Since the church hasn't surveyed participants, it is difficult to say how much of the healthy giving pattern can be attributed to the small-group studies, Smith said.

"But looking at it from a spiritual and practical standpoint, there's no doubt it has had an impact," Smith said.

First Baptist Church in Woodstock, Ga., is another Southern Baptist congregation that has seen strong growth since it started sponsoring Crown Ministry studies in the mid-1990s.

Its budget has nearly doubled over the past six years and the church plans to move into a new 7,500-seat sanctuary in the fall of 2004. Despite the $65 million cost, the church isn't sponsoring a capital fund drive, but instead is paying for construction from weekly contributions.

Eddie Hobbs, director of stewardship for the suburban Atlanta church, said nearly 600 people completed the Crown course this past year.

In addition, the Woodstock church offers a follow-up, 12-week educational program and personal financial counseling.

"Crown is awesome," Hobbs said. "You can't beat the written material. But it takes more. We encourage people to complete one-on-one counseling, and try to get them to be obedient in giving. We show them how to balance their budget and live within their means."

Titled "Financial Fitness and Freedom," the 12-week lecture series was written by Hobbs, a former banking executive who joined the staff in 1998. It includes a student workbook that is available at the church's Web site (www.fbcw.org, click on "stewardship.")

The course begins with a discussion of discovering God's plan for giving and looks at God's plan for life and money, including tithing.

Among other topics covered are faithful financial management, contentment versus materialism, God's economy as opposed to the world's, and how to build a financial house.

The course has proved so popular that more than 130 churches have asked for Woodstock's help in starting a stewardship ministry, Hobbs said.

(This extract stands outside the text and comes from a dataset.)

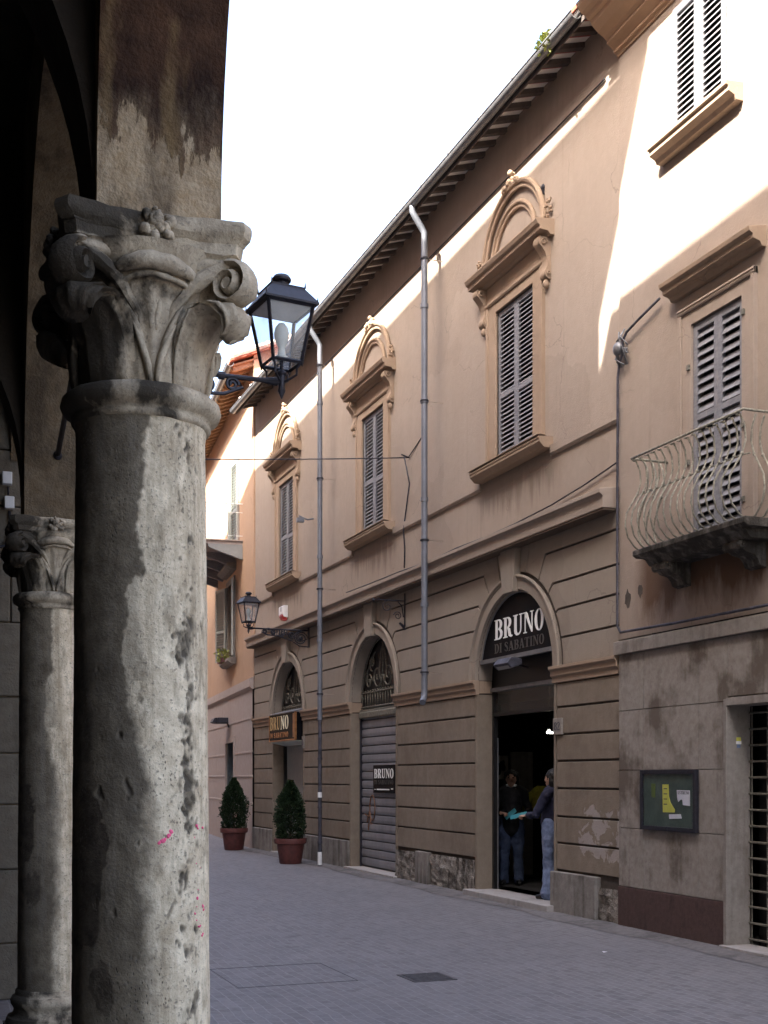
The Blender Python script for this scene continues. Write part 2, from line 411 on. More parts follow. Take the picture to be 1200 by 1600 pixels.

But equally exciting are the people who complete the studies and tithe after first telling Hobbs they couldn't afford the practice.

"From the world's perspective, that's true," Hobbs said. "From God's perspective, it's not an option. You cannot take away the tithe. We have hundreds of folks who thought they couldn't tithe. Then they go through our course and find out God is on the other side. They find out they can live on less than they thought they could."

Another indicator of the church's health is participation in missions, with more than 700 members expected to visit 33 nations this year. Donations to missions will surpass $3 million for 2003, and the church expects net growth of 1,250 members.

Despite this record, the stewardship director estimates only 15 to 20 percent of 13,000 members tithe to the church.

While that is at least five times the average identified in the recent Barna survey, in Hobbs' eyes there is vast room for improvement.

"Imagine if all of our people were obedient," Hobbs said. "What could God do with a group of people like that? We're not satisfied with being average. Our goal is to raise people up and let them see what a lifestyle looks like with God in control."